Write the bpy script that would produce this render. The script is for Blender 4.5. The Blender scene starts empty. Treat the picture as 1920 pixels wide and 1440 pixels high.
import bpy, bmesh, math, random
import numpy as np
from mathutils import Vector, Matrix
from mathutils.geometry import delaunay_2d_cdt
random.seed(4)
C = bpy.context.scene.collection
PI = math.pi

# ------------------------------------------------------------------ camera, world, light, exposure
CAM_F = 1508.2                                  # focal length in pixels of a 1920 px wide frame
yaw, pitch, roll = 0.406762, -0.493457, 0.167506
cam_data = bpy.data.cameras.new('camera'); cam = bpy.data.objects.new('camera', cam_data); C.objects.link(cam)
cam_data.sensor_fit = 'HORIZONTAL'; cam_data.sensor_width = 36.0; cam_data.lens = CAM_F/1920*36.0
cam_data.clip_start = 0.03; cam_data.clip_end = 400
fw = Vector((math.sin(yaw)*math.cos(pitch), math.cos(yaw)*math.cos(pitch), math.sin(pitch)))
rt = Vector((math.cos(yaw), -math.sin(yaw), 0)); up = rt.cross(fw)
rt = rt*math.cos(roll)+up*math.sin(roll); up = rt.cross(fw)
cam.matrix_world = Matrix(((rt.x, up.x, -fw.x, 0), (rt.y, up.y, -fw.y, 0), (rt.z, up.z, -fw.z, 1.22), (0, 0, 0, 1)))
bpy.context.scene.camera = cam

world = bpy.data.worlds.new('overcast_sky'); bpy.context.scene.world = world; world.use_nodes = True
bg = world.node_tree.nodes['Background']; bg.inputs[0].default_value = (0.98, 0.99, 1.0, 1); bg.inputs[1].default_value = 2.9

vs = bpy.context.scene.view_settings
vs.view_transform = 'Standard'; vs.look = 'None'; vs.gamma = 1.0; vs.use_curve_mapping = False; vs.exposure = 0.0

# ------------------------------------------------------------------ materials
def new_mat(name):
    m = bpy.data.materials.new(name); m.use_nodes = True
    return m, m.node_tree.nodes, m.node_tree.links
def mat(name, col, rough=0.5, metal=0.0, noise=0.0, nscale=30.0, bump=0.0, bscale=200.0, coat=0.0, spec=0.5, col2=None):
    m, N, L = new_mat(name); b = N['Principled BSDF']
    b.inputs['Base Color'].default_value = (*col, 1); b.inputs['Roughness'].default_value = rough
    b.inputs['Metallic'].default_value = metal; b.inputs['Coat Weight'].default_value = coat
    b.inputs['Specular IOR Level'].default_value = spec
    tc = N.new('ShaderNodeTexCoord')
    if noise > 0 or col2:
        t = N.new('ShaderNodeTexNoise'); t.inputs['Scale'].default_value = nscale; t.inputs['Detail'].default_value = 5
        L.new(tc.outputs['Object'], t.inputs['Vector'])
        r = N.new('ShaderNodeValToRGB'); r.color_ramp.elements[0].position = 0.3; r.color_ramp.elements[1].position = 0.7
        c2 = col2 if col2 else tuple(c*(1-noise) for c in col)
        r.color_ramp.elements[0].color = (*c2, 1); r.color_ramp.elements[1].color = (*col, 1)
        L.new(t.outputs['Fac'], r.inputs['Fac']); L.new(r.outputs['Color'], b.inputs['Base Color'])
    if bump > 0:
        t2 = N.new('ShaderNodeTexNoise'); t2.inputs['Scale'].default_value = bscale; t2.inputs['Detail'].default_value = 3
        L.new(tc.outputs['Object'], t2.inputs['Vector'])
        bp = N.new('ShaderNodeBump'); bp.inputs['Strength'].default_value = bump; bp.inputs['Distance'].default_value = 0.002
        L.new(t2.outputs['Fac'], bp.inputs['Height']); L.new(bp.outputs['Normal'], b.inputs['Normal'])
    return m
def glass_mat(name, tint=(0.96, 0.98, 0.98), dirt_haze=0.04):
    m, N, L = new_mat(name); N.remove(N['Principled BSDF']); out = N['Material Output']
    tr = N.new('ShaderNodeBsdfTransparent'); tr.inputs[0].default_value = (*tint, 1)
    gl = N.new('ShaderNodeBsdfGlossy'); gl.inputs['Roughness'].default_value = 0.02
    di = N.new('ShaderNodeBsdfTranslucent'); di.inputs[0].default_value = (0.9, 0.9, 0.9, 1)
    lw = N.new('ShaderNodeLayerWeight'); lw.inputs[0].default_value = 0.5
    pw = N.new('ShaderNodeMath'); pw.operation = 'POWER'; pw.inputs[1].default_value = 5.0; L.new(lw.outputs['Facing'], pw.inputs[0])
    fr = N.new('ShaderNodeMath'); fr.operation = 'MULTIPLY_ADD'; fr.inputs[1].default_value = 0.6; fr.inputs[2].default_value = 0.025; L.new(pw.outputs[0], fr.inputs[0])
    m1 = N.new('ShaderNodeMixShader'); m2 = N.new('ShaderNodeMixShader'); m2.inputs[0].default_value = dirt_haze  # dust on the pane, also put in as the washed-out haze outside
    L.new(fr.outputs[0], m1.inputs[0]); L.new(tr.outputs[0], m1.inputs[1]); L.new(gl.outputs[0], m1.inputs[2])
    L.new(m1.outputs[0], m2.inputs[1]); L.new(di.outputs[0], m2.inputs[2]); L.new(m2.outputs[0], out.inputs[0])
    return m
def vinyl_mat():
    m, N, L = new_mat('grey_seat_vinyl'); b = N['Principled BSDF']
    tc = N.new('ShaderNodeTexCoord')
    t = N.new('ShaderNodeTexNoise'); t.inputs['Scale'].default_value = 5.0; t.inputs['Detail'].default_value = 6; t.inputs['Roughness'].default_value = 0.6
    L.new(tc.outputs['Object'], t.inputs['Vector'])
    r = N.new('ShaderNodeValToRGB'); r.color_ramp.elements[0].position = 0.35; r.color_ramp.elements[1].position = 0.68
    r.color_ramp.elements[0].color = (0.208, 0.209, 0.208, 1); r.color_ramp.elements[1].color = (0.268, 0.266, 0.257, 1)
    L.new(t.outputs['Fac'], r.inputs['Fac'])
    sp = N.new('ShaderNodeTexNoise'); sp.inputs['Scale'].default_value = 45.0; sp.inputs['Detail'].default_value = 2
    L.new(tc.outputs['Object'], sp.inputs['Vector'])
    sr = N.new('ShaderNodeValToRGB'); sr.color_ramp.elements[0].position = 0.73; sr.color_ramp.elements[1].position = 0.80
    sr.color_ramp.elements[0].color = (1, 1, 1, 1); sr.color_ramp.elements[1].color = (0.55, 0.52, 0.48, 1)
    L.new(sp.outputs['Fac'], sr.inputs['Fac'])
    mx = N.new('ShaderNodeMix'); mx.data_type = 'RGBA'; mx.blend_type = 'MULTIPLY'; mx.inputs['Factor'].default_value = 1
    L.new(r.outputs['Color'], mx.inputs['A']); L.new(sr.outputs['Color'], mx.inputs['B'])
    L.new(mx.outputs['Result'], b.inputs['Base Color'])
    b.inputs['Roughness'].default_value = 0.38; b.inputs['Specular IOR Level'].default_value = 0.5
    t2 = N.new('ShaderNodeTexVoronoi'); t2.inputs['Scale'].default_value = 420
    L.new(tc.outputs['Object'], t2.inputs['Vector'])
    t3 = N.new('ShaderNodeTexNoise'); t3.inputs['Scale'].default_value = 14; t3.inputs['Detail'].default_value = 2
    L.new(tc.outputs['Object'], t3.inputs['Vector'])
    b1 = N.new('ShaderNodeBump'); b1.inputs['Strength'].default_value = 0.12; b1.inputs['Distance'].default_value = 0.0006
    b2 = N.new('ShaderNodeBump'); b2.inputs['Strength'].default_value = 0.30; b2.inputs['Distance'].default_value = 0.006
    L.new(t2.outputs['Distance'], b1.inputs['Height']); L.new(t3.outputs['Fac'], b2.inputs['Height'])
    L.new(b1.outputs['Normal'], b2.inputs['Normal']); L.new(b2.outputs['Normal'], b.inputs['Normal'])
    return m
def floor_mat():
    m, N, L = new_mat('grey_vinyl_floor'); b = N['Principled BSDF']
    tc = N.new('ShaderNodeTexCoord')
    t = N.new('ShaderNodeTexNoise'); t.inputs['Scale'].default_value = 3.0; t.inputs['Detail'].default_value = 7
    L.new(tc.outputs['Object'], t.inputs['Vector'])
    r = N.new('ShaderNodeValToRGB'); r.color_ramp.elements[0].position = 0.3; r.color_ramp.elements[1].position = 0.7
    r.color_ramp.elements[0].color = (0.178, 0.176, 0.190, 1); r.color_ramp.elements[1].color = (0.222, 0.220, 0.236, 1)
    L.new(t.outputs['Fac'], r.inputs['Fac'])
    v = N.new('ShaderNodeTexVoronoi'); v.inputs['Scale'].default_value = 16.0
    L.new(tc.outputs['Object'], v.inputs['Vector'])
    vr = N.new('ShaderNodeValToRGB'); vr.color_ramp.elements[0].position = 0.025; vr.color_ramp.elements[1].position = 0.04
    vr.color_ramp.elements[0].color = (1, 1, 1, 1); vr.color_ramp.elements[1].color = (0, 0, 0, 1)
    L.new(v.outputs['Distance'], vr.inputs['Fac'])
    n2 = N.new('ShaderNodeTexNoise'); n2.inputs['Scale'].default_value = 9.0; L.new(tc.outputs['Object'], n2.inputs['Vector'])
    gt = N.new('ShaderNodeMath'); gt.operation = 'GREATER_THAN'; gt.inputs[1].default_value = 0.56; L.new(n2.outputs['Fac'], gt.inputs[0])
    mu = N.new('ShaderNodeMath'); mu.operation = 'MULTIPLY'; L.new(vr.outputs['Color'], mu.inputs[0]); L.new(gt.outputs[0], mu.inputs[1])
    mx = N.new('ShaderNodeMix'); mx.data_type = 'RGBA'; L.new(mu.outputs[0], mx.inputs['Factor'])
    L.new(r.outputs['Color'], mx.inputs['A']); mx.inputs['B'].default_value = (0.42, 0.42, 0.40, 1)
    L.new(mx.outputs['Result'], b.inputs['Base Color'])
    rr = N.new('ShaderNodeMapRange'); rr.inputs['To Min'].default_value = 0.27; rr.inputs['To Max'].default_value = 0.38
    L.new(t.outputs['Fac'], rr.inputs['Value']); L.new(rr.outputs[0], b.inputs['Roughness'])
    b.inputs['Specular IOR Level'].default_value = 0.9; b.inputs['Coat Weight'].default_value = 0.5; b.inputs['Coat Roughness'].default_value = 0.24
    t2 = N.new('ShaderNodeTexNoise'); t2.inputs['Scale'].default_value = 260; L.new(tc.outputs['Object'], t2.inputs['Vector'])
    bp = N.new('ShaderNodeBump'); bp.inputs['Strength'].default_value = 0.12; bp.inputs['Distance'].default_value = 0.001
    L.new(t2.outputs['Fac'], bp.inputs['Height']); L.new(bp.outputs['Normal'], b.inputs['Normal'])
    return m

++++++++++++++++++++

Only the lines from the top of the data through the line that contains "PI = math.pi" should be quoted, exactly as they stand.

Write the bpy script that would produce this render. The script is for Blender 4.5. The Blender scene starts empty. Treat the picture as 1920 pixels wide and 1440 pixels high.
import bpy, bmesh, math, random
import numpy as np
from mathutils import Vector, Matrix
from mathutils.geometry import delaunay_2d_cdt
random.seed(4)
C = bpy.context.scene.collection
PI = math.pi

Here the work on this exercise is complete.